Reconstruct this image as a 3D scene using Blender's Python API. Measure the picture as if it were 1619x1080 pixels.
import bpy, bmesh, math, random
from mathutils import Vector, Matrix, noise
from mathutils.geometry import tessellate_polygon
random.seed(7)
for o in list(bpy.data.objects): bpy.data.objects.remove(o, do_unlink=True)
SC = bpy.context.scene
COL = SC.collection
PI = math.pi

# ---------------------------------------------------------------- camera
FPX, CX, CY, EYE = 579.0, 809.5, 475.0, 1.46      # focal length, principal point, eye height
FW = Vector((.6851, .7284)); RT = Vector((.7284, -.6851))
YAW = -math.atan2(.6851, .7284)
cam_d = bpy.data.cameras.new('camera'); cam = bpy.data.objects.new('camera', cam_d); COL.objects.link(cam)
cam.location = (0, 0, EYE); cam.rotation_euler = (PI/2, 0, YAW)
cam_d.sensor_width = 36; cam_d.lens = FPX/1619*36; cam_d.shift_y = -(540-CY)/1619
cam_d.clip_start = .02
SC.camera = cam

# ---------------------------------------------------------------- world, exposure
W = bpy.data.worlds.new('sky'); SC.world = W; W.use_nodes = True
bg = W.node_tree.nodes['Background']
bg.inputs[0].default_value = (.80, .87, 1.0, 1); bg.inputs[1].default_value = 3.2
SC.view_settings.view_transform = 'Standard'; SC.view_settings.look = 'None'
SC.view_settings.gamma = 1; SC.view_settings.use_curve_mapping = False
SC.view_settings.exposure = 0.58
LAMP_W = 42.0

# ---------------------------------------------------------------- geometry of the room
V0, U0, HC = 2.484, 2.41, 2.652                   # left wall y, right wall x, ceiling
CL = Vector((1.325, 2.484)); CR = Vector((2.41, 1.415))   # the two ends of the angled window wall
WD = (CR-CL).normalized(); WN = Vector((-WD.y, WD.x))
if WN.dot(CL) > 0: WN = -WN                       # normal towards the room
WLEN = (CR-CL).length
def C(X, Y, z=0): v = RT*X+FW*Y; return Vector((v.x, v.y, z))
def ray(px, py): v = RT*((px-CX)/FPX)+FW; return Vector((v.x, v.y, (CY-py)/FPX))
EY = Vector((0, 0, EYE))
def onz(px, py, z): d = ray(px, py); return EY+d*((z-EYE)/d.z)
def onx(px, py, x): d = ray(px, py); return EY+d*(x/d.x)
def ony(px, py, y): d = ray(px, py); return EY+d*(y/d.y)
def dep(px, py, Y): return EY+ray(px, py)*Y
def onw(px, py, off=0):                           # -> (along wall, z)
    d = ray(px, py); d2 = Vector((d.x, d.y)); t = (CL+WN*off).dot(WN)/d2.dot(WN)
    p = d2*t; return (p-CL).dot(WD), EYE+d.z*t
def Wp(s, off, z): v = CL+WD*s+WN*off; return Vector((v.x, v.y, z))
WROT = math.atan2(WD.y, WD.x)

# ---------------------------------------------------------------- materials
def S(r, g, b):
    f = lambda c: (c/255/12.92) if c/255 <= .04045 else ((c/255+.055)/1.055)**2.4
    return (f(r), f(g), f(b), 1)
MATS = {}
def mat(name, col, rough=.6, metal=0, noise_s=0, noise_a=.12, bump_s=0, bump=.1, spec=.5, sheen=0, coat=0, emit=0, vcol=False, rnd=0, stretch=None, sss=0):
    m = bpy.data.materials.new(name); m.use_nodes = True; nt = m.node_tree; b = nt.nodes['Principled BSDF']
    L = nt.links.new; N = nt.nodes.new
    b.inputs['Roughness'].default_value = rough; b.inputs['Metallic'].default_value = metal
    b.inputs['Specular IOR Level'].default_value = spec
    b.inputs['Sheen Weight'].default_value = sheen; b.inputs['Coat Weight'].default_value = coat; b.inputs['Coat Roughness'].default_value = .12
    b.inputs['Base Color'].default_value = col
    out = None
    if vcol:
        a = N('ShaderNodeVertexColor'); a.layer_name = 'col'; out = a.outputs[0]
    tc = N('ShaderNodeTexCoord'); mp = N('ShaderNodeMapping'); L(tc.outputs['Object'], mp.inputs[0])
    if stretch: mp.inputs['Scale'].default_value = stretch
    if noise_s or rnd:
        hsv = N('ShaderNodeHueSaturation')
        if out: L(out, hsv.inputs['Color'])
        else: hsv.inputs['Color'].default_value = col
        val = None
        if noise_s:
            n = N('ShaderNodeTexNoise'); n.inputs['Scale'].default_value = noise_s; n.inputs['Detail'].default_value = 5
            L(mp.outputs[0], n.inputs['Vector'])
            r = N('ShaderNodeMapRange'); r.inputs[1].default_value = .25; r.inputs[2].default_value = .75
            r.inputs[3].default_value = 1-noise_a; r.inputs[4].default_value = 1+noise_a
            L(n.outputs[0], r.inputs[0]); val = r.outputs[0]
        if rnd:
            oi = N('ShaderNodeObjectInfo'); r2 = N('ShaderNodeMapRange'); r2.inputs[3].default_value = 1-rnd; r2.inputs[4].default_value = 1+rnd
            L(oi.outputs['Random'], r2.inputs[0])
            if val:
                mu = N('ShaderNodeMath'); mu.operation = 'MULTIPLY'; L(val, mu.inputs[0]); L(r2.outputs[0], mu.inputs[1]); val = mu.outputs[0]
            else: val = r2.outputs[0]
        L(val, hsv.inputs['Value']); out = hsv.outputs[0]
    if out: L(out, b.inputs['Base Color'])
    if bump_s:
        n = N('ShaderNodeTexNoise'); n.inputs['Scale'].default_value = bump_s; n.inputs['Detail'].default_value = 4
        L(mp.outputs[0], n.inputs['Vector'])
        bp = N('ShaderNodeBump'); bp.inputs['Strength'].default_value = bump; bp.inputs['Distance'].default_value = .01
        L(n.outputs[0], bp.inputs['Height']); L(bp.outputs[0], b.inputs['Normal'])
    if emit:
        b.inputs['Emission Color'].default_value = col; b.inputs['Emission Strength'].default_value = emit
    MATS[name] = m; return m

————

> [Exercise]: Reproduce each line holding the word "scene".

> [Response]:
Reconstruct this image as a 3D scene using Blender's Python API. Measure the picture as if it were 1619x1080 pixels.
SC = bpy.context.scene